DealLawyers.com Blog

June 22, 2022

Private Equity: Investors Want More “Skin in the Game” From GPs

Private equity sponsors looking to fundraise from new investors should expect to dig a little deeper into their own pockets – at least that’s one of the implications of this recent Institutional Investor article, which says that investors want to see general partners in PE funds have more skin in the game:

For a lot of private equity investors, the best protection against losses is to make sure their general partners have enough invested in their own funds so that GPs won’t emerge unscathed from negative returns.

The average GP commitment reached 4.8 percent in 2021, according to the latest GP trends survey from Investec. That’s already double the typical expectation of 1 to 2 percent. But according to Thomas Liaudet, partner at the private markets advisory firm Campbell Lutyens, limited partners are even expecting more commitment from GPs as the private equity industry navigates slowing economic activity and a lack of good investment targets.

“There is an increasing demand from the LPs to see a material GP commitment,” Liaudet told Institutional Investor in an interview.
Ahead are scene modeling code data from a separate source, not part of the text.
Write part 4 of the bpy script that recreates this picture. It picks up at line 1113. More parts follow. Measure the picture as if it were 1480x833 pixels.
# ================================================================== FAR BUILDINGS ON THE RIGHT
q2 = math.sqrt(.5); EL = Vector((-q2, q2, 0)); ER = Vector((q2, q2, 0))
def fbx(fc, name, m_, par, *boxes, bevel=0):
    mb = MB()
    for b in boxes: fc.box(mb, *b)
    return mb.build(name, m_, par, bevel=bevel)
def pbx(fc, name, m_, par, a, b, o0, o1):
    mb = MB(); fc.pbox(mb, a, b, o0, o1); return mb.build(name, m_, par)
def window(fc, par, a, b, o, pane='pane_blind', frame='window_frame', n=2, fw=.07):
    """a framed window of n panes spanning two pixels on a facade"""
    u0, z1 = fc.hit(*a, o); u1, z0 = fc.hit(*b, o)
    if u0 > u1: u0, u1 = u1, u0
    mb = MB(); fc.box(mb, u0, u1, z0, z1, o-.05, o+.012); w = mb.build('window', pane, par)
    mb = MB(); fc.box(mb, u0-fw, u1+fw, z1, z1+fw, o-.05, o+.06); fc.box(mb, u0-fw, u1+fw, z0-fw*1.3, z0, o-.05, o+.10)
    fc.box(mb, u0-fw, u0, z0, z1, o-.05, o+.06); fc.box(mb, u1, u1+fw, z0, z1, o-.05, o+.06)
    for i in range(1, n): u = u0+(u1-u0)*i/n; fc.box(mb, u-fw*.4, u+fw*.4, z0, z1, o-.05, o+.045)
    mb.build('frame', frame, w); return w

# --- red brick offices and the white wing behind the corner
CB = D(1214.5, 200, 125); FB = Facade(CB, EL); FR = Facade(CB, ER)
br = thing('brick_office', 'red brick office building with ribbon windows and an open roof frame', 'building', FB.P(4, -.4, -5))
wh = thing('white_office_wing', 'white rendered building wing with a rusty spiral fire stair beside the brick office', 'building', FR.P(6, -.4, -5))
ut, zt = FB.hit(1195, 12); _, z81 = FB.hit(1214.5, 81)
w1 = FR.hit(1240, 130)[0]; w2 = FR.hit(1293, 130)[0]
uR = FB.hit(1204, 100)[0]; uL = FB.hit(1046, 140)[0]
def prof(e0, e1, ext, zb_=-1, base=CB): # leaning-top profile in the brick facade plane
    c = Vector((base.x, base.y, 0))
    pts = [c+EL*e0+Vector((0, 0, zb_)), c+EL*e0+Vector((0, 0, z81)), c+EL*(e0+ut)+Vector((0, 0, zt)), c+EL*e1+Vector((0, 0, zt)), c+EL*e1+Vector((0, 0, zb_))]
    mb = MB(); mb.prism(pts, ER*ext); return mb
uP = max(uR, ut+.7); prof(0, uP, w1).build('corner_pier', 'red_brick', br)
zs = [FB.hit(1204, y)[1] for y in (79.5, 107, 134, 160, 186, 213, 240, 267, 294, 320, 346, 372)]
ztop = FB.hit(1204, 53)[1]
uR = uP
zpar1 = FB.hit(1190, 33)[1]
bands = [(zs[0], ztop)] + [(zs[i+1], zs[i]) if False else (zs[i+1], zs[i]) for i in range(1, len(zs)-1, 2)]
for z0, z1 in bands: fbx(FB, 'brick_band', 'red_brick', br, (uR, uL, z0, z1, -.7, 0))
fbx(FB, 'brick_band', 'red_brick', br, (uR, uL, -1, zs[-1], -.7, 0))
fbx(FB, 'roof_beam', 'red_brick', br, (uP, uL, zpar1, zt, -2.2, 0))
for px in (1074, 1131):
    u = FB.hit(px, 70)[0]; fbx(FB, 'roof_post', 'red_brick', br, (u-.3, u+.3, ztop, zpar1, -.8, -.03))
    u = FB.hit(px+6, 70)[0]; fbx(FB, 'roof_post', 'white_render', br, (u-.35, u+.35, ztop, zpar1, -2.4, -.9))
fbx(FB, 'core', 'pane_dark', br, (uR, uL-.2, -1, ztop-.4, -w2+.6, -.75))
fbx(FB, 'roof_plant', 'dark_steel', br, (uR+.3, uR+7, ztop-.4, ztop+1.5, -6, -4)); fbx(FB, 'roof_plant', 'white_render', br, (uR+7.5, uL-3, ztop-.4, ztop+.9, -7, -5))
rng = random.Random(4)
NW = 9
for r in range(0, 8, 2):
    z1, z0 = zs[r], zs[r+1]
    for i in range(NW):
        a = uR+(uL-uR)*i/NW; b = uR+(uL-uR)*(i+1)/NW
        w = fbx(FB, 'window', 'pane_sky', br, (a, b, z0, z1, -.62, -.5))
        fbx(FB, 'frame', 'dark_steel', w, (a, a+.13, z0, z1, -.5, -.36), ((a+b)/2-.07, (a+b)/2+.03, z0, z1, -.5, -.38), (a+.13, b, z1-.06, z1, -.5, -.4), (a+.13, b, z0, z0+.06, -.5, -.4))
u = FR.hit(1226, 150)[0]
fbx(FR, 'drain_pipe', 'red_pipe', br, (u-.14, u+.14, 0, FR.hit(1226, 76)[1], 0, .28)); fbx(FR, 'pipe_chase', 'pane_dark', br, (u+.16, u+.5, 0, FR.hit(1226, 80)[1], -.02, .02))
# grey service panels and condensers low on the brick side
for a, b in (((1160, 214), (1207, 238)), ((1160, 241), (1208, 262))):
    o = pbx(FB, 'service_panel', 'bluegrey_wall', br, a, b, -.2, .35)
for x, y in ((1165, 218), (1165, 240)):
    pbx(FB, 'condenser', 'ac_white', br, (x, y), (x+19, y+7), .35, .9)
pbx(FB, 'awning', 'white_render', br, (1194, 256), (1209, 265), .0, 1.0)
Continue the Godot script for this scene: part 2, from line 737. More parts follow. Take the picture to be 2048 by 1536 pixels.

He added that the more senior GPs who oversee the capital teams at private equity firms are especially expected to invest in their own funds.

Complicating the position of GPs when it comes to this particular “ask” from investors is that the average size of private equity funds has grown substantially in recent years, with the average fund size increasing from $210 million in 2016 to $340 million in 2021.  That’s left some GPs struggling to meet commitment demands, and the article says that those GPs have sometimes turned to outside investors to enable them to fund their commitments.